Carol Barber says Samuel eats peanut butter for lunch almost every day. He's not the only one; she has three other little boys.

Millions of Americans love peanut butter sandwiches. It's easy to make, a "kid favorite" and, until now, relatively inexpensive. But in November, the price of peanut butter increased by more than a third.

That's bad news for people like Barber. Peanut butter has been one of her "go-to" foods during the economic downturn.

"We're always looking for things on sale. We are usually looking for non-name-brand things, and we try to find the biggest bang for our buck, especially in terms of feeding a family of six," Barber says.

However, that's getting harder to do. To find out why, you don't need to look any farther than Benny Johnston's farm, 100 miles away in Ocilla.

A peanut combine lumbers over the neat rows picking and separating the pods from the vine. Mounds of peanuts are dug up and dry in the sun. The "good" peanuts travel up a conveyor and into a bin.

Johnston, 73, has been farming since he was 16. He says this year has been different from previous years.

"It's been a trying year. We had so much hardship, starting off with no moisture and all we had to contend with, and then the heat was so excessive. Heat, we think, hurt us a lot," he says.

Still, Johnston considers himself lucky. This year's long, hot drought pummeled farmers, but he has an irrigation system. University of Georgia peanut agronomist John Beasley says without irrigation, many farmers would have no crop at all.

"Unfortunately, I have walked some fields in this state this year that are going to end up with zero yield," Beasley says. "Or the yields will be estimated to be so low by crop insurance that the cost of harvesting would not cover the value of what you would have harvested."

This is a problem for consumers because almost three-quarters of the Georgia harvest is used to make peanut butter. The cost of peanuts has already doubled.

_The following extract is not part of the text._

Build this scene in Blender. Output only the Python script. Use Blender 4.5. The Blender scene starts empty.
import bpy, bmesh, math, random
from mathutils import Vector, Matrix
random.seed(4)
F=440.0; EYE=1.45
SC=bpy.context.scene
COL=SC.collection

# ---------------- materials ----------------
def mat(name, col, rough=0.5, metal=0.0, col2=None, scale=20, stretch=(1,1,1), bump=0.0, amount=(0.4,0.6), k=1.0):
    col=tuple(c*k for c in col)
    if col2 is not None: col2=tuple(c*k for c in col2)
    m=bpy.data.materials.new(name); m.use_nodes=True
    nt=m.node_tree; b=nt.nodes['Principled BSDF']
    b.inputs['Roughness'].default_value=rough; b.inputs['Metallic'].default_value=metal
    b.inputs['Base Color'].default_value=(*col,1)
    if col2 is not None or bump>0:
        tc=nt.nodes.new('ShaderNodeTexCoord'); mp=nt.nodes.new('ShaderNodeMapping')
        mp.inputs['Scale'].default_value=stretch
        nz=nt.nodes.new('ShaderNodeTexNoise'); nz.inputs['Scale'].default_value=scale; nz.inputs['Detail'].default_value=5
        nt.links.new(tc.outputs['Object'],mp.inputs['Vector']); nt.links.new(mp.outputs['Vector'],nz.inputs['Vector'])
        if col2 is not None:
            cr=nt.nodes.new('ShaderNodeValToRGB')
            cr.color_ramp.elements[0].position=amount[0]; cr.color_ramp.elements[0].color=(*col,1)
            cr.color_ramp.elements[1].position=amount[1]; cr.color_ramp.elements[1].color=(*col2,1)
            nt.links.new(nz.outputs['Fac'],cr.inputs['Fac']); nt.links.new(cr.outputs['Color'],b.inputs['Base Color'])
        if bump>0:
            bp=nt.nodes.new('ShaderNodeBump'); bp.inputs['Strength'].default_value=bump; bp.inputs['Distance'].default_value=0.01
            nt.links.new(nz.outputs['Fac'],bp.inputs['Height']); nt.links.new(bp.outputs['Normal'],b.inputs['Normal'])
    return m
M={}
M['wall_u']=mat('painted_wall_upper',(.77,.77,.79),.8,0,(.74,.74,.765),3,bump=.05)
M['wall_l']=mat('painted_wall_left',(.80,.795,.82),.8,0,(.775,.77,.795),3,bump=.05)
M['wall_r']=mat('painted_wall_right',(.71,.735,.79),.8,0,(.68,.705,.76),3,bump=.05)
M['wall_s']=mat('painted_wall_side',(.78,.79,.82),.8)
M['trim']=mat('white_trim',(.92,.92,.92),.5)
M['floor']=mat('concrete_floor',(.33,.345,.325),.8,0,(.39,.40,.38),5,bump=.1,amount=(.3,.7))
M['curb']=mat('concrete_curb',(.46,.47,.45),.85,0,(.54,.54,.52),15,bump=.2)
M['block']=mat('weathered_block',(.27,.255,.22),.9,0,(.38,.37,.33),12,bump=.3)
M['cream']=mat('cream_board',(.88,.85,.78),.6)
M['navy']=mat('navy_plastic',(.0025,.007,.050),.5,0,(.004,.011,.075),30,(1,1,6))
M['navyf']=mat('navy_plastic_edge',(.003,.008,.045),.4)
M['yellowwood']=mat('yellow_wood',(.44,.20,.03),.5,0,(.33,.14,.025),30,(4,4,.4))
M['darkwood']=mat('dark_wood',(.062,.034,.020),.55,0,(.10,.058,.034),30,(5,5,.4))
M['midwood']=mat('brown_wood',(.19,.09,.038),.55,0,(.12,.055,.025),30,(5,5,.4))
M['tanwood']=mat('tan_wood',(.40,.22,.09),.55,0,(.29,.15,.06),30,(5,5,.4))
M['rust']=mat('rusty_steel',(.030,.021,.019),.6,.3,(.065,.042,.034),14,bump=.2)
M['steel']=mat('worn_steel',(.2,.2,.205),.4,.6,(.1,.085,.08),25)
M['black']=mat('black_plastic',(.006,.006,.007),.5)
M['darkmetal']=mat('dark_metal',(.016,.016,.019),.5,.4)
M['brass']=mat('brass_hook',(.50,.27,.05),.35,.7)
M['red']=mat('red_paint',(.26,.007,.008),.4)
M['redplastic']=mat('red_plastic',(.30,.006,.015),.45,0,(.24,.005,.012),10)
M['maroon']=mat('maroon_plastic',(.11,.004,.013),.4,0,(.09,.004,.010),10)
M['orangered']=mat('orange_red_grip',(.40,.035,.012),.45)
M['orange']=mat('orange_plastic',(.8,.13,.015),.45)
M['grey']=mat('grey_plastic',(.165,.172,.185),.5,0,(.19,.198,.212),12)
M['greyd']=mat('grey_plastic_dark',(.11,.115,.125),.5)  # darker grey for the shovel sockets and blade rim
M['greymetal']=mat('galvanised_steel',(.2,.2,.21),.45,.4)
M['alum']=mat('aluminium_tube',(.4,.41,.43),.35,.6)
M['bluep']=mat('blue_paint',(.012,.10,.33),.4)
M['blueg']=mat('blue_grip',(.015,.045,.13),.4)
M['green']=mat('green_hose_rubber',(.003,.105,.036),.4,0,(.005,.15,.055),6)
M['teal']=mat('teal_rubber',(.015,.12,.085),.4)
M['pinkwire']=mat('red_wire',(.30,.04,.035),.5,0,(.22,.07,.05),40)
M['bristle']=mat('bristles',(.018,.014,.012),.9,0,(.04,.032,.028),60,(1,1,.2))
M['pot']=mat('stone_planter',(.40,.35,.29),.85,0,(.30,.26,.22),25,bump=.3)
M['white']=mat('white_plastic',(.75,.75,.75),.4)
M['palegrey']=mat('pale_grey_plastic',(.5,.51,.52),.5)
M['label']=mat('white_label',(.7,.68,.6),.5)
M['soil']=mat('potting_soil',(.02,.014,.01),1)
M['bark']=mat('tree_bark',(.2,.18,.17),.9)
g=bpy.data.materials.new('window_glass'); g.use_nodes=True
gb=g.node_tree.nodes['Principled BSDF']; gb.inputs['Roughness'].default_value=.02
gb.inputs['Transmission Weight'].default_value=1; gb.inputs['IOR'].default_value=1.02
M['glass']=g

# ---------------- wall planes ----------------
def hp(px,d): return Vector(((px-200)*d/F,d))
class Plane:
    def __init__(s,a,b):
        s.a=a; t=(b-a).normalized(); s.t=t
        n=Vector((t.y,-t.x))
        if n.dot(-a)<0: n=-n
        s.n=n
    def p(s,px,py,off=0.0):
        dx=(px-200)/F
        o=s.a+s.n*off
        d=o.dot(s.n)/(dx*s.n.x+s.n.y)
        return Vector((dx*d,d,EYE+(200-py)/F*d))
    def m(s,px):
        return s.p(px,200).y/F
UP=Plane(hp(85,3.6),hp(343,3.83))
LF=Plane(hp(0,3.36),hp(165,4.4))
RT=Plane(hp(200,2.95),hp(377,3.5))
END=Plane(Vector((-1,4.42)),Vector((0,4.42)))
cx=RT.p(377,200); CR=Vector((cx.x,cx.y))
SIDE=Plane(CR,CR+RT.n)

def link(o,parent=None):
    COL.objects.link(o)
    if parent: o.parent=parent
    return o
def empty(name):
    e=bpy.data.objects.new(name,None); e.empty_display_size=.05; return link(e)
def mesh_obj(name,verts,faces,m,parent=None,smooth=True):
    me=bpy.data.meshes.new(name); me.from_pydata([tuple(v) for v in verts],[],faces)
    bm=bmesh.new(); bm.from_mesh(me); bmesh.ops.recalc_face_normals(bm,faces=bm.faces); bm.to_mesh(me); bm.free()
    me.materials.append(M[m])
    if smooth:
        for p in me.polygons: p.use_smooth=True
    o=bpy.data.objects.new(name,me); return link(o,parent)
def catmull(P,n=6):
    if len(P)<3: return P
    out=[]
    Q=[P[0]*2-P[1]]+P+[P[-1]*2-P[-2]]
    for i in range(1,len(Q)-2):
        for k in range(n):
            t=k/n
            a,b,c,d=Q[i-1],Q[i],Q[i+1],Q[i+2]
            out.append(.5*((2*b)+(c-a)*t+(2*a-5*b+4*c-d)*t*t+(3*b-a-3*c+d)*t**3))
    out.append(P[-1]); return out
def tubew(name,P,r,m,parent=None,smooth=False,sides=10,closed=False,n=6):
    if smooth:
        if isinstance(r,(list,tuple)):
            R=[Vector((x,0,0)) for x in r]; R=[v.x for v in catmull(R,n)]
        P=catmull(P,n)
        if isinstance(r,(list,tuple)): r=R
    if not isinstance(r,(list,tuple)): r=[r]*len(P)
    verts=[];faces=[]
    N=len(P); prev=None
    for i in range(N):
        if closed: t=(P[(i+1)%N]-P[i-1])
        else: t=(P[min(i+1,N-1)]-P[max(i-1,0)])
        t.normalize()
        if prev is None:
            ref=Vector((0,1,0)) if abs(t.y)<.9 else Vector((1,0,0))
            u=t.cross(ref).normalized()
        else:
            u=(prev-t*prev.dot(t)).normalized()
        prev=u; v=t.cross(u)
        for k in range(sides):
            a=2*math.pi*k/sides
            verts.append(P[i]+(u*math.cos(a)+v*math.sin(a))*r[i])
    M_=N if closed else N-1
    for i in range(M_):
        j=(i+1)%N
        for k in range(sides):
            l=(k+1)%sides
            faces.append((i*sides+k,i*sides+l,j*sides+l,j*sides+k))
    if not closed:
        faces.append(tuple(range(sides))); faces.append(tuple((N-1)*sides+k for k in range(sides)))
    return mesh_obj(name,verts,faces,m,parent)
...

To add to the problem, says Don Koehler with the Georgia Peanut Commission, farmers planted more cotton and corn this season.

"Those commodities were better than the peanut price, and I think the peanut industry kind of dropped the ball and ... didn't get out there in front to say, 'Let's be sure we get enough acres planted,' " he says.

Some farmers still hope for the best. Armond Morris stands in his empty field as a tractor pulls bins of peanuts to a nearby shelling facility. Lots of products on grocery shelves need peanut butter, like candy bars. "But it's going to be tight," he says.

It will be tight for consumers, too. Barber says if peanut butter prices get much higher, she may cut back and buy a lot less of one of her family's favorite foods.